A última localização compartilhada com o amigo foi em Kyaukhat, uma cidade em Mianmar na fronteira com a Tailândia, a 33 quilômetros de Mae Sot. O brasileiro também chegou a falar com a mãe, Cleide Viana. “Passei a tarde esperando, ele não chegava nunca e, quando chegou, me mandou só uma mensagem estranha, seca, dizendo que estava tudo bem e ia dormir para trabalhar no dia seguinte”, disse ela.

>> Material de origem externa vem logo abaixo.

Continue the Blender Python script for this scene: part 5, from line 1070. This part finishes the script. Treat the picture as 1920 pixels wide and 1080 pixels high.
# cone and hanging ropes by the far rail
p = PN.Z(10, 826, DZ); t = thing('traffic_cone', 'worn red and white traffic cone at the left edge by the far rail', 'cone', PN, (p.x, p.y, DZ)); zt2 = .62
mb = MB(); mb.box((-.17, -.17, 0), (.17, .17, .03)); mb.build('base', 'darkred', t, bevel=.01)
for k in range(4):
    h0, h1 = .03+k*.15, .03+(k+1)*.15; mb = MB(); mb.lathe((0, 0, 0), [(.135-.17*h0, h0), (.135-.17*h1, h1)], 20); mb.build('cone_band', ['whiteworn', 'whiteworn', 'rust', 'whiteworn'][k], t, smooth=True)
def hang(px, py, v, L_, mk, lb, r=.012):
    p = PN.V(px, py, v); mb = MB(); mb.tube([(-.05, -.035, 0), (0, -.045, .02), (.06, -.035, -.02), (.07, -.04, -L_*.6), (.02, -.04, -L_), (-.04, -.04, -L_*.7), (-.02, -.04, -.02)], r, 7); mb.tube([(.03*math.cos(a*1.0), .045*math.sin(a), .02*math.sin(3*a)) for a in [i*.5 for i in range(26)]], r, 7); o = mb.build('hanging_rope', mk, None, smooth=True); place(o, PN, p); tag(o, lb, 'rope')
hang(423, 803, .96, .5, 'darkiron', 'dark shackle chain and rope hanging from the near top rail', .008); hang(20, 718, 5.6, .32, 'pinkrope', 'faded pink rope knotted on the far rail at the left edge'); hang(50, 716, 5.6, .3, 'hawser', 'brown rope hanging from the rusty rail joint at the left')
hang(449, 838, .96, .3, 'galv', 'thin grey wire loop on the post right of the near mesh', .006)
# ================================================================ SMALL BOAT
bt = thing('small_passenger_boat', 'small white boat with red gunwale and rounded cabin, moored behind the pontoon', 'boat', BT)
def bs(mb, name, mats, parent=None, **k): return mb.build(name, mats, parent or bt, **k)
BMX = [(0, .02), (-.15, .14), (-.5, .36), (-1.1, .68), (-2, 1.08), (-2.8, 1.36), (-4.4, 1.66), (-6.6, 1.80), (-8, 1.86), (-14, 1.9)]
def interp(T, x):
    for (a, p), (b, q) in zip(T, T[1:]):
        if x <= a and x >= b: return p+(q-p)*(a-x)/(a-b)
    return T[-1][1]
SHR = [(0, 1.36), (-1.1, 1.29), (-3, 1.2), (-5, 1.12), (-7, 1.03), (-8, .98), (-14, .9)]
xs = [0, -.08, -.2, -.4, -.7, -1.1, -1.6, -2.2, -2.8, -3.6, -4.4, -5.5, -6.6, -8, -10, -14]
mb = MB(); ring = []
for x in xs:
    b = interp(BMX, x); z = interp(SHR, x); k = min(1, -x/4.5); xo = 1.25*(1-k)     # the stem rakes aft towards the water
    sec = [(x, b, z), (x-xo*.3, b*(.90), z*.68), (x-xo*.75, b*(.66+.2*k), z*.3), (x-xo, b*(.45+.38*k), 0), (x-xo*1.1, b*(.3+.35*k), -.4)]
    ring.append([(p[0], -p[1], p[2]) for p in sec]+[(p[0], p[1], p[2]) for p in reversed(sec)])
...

“Fiquei muito preocupada porque sei que ele teria ligado e passado as informações do lugar como eu tinha pedido”, continuou. Entretanto, a ligação só veio dois dias depois: “Quando ele ligou, no dia 9 à noite, perguntei: ‘Filho, tá tudo bem?’. Ele respondeu: ‘Não’. Aí pronto, fiquei apavorada”.
“Ele disse que não podia falar, enquanto eu escutava uma língua diferente no fundo. Pediam para ele falar em inglês comigo, mas eu não falo inglês. Só deu tempo do Luckas pedir para eu avisar todo mundo que ele estava em risco e dizer que tentaria me ligar de novo nos próximos dias”, continuou.
Segundo a mãe, o brasileiro viajava o mundo: “O sonho dele era conhecer a Ásia, trabalhar na televisão, ser artista. Sempre foi muito inteligente e dado com as pessoas. Fez cursos de tudo, sabe falar espanhol e sempre foi muito esforçado nos trabalhos que teve”. Depois disso, João passou a receber mensagens esporádicas de Luckas por um mês. O brasileiro contou que tinha uma rotina de mais de 15 horas de trabalho forçado, sob ameaças e castigos.
“Compartilhe fotos minhas em todas as redes sociais, minha vida corre perigo. Fale a todos o que aconteceu, todos precisam saber”, escreveu. Em outra mensagem, ele contou que foi punido com choques que o fizeram sangrar, após descobrirem um de seus pedidos de socorro. “Só quero ir embora. Me ajude, tenho muito medo de morrer. (…) Faz dois dias que não tomo banho. Nós trabalhamos mais de 15 horas por dia. Isso não é vida, não sei o que fazer. Eu quero ir embora ou morrer”, relatou.
Segundo a prima de Luckas, ele foi traficado para “aplicar golpes” em estrangeiros, envolvendo criptomoedas, jogos de azar e investimentos fraudulentos.. Há cerca de um mês, ele parou de dar notícias e enviar mensagens. “A última notícia que tivemos foi que ele estava cheio de hematomas, sem conseguir andar direito pelos castigos que sofreu”, disse o amigo. O Ministério das Relações Exteriores emitiu alerta para casos de brasileiros traficados para trabalhar em “atividades ilícitas”.
“Trata-se de esquema no qual empresas, supostamente do setor financeiro, oferecem vagas de emprego em operações alegadamente situadas na Tailândia”, divulgou o Itamaraty. De acordo com o órgão, as vítimas “são transportadas para Mianmar, onde têm seus passaportes retidos e são submetidos a longas jornadas de trabalho, privação parcial da liberdade de movimento e possíveis abusos físicos”.
Segundo o UOL, o governo brasileiro está acompanhando o caso. A mãe de Luckas escreveu carta de próprio punho ao presidente Lula em novembro. O documento foi transcrito por sua sobrinha e enviado ao e-mail do gabinete presidencial. No entanto, a resposta foi bem enxuta. “Informamos que o assunto foi encaminhado ao setor competente para análise e eventuais providências”, declararam.
“Estou desesperada sem notícias dele. Mandei essa carta para o Lula porque ele diz que nenhuma mãe deve sofrer pelo filho, e eu estou sofrendo tanto. (…) Não estou raciocinando direito e não tenho mais condições de viver enquanto meu filho não voltar”, declarou a mãe. Na última ligação para Cleide, no dia 8 de dezembro, Luckas informou que os criminosos estavam pedindo cerca de R$ 120 mil por sua libertação.